The Department of Justice at Washington received notice of the arrest on Sept. 5 of five Japanese, members of the crew of the schooner Tokiowah, for seal poaching on St. George's Island. On a statement of the United States Attorney at Valdez, however, the Department gave authority for the release of the prisoners, on the ground that they were not guilty as charged.
About one million dollars will be spent by the United States Government in paying for the site and the erection of buildings for the new Naval Magazine on the banks of the Weymouth Back River, in Hingham and Weymouth, Mass. The plant will not be finished for several years and actual work on the site probably will not begin before next summer.
The United States Fish Commission schooner Grampus during the summer has made weekly trips between Portsmouth, N. H., and Boothbay, Me., collecting lobster spawn at all intermediate points. Over ninety-seven million lobsters have been hatched and liberated during the summer between these two ports.
Three more defendants in the land fraud cases were convicted of a conspiracy to defraud the Government in the Blue Mountain case in Oregon.
Of the $12,500 which the British committee underlook to raise for the Keats-Shelley memorial at Rome, only $3,135 has thus far been secured.
Foreign.
At the session of the Polar Congress at Brussels, Sept. 11. Dr. Jean Charcot announced that he was organizing an expedition to the South Pole, and Charles Benard, President of the Belgian Oceanographic Society, said that society was organizing an expedition to the North Pole. The two expeditions will operate simultaneously and in concert. M. Benard is a member of the permanent commission of the International Association of the Navy. The plan of Arctic exploration which he is understood to favor is one employing two ships in communication by wireless telegraphy. Reaching in the autumn the island of New Siberia, a rush would be made for a point on the 158th degree of latitude east, to drift from thence with the concrete ice. He argued that this drifting would carry the ships to the immediate neighborhood of the North Pole. The ships, he calculated, would be separated by the ice acting as a wedge until they were from sixty to eighty miles apart, each ship meanwhile tracing in the basin a line of soundings and dredging, and thus constituting two metallurgical, magnetic, and floating observatories. The term of the exploration M. Benard estimated at three years, recommending provisions for five years. The cost of such an expedition he estimated at $300,000.
The second Hague Conference will probably be held next May or June. The postponement of this gathering is now believed by the officials to have been very fortunate. Several important events have taken place in the meantime, raising issues which it will now be possible to bring before The Hague conference; and as a result of Secretary Root's South American tour, it is probable that nearly all of the governments of that continent will be represented at the second conference, which was not at all certain had the conference been held when originally proposed. The representation will thus be increased from thirty nations to about forty-five.

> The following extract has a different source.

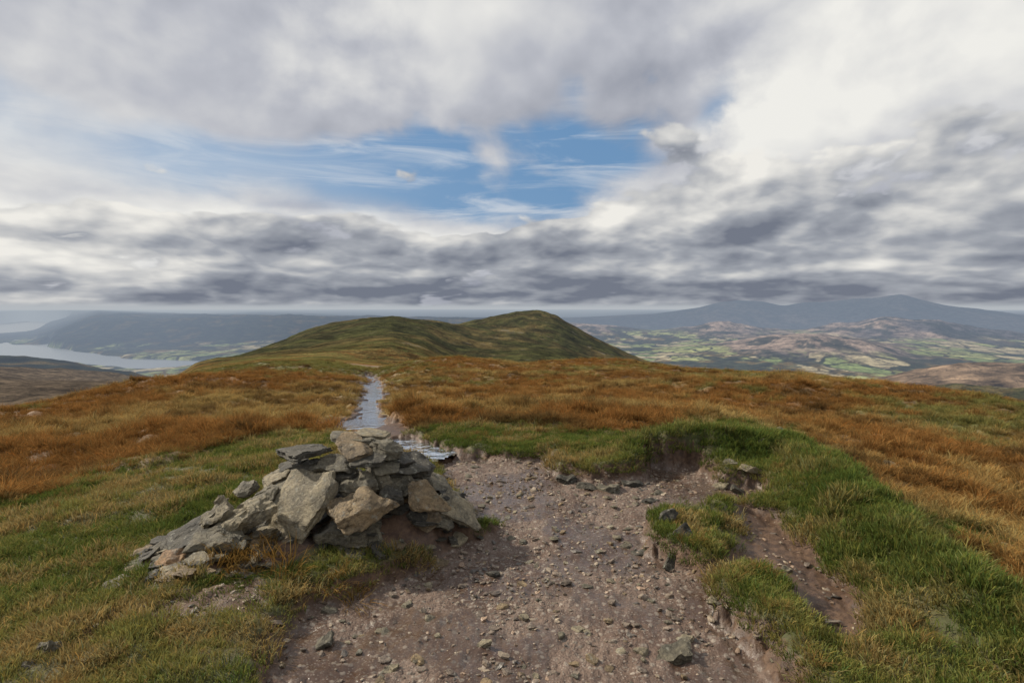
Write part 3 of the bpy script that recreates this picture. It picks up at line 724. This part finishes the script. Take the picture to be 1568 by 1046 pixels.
B1o=t.m('ADD',t.noise(dom(4.2,2.6,0,3,.22,-.12),1,4,.52,.1),t.m('MULTIPLY',t.m('SUBTRACT',billow(.14,-.08,2),.07),.55))
band=addall([t.m('MULTIPLY',t.ss(Ew,.155,.125),.36),gauss(1300,290,.34,.13,.30),gauss(950,355,.13,.055,.30)])
dB=t.ss(t.m('ADD',t.m('SUBTRACT',B1,.14),band),.53,.60)
bB=t.m('ADD',t.m('MULTIPLY',t.m('SUBTRACT',B1,B1o),1.9),.42)
bB=t.m('ADD',t.m('ADD',bB,t.m('MULTIPLY',t.m('SUBTRACT',A2,.5),.4)),light,clamp=True)
cB=t.n('ShaderNodeValToRGB'); cr=cB.color_ramp; cr.elements[0].position=.05; cr.elements[0].color=(.17,.19,.24,1); cr.elements[1].position=.97; cr.elements[1].color=(.86,.84,.79,1)
e=cr.elements.new(.42); e.color=(.36,.38,.42,1)
t.put(cB.inputs[0],bB)
col=t.mix(dB,col,t.mix(1.0,cB.outputs[0],(K,K,K),'MULTIPLY'))
col=t.mix(t.ss(E,.010,.0),col,(4.5,4.8,5.1))
bg=t.n('ShaderNodeBackground'); t.put(bg.inputs[0],col); bg.inputs[1].default_value=.1
wo=t.n('ShaderNodeOutputWorld'); t.nt.links.new(bg.outputs[0],wo.inputs[0])
w.cycles.sampling_method='MANUAL'; w.cycles.sample_map_resolution=256

# sun
sl=bpy.data.lights.new('sun','SUN'); sl.energy=4.9; sl.angle=math.radians(3); sl.color=(1,.91,.77)
so=link(bpy.data.objects.new('sun',sl))
d=Vector((math.sin(SUN_AZ)*math.cos(SUN_EL),math.cos(SUN_AZ)*math.cos(SUN_EL),math.sin(SUN_EL)))
so.rotation_euler=d.to_track_quat('Z','Y').to_euler()
# camera
cd=bpy.data.cameras.new('camera'); cd.sensor_width=36; cd.lens=F/1568*36; cd.clip_start=.05; cd.clip_end=100000
co_=link(bpy.data.objects.new('camera',cd)); co_.location=(0,0,CZ); co_.rotation_euler=(math.pi/2-PITCH,0,0); scene.camera=co_
scene.view_settings.view_transform='Standard'; scene.view_settings.look='None'; scene.view_settings.exposure=0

Porto Rico has espoused the good roads movement and its Legislature has authorized a loan of $1,000,000. the proceeds of which are to be devoted to improving the Porto Rican highways. The island now has difficulty in getting products to market, and especially to the seaports. Careful estimates have shown, however, that by the expenditure of $1,000,000, great improvements in this respect can be effected, and as soon as the bonds are disposed of the work will be undertaken.
A new banking institution entitled the Amerika Bank is about to be organized in Berlin under the auspices of the Darmstadter Bank, with a capital of $6,250,000. Besides engaging in the ordinary banking business between the United States and Germany, this bank will make a specialty of introducing American securities to the German public. The bank will also co-operate in large financial transactions in the United States, Canada, and Mexico.
There is a movement on foot in Jamaica to organize a food reform committee, in order to get the people to develop the agricultural resources of the colony and discontinue the importation of corn, peas, and other foodstuffs. It is the plan of the committee to give prizes to peasants for agricultural improvements.
Eleven railway bridges span the Thames in London. Four thousand postmen deliver ten million letters weekly, walking a distance equal to twice the circumference of the globe. There are ten thousand miles of overhead telegraph wires and the number of telegraph messages received in London in a year is six million.
The Hamburg-American Steamship Company at Hamburg has announced a plan to issue $5,000,000 new capital, making a total of $30,000,000. Travel between this country and Europe has become so great that many new steamers are needed to handle the traffic.
Industrial and Commercial.
Illinois, the great prairie State, outranks every other State in the Union in the average value of its medium farms per acre, having outstripped New Jersey, its nearest rival, since the census of 1900 was taken. Recent figures show that a tremendous growth in farm land values has taken place in this country since 1900. When the 1900 census was taken the total real estate value of farms of all classes in the United States, including improvements, was $16,614,647,491. In 1905 this value had jumped to $22,745,420,567. Illinois now has farms valued at $2,437,437,180. Iowa comes next with farming country worth $2,004,109,770. No less than five States in the Union have farm lands which have passed the billion mark in value. They are Illinois, Iowa, Indiana, Ohio, and Missouri. The average real estate value of Illinois farms has risen to $75.31 per acre.
The Baldwin Locomotive Works closed the first half of the year 1906 with an output of 1,311 engines, exceeding all previous records, and that of the last six months of 1905 by sixty-two locomotives. At the present rate of production for the balance of the year the output for twelve months will be fully 2,600 engines, or 350 more than were turned out in 1905, which was a record year. The works now have on their payrolls 21,245 names.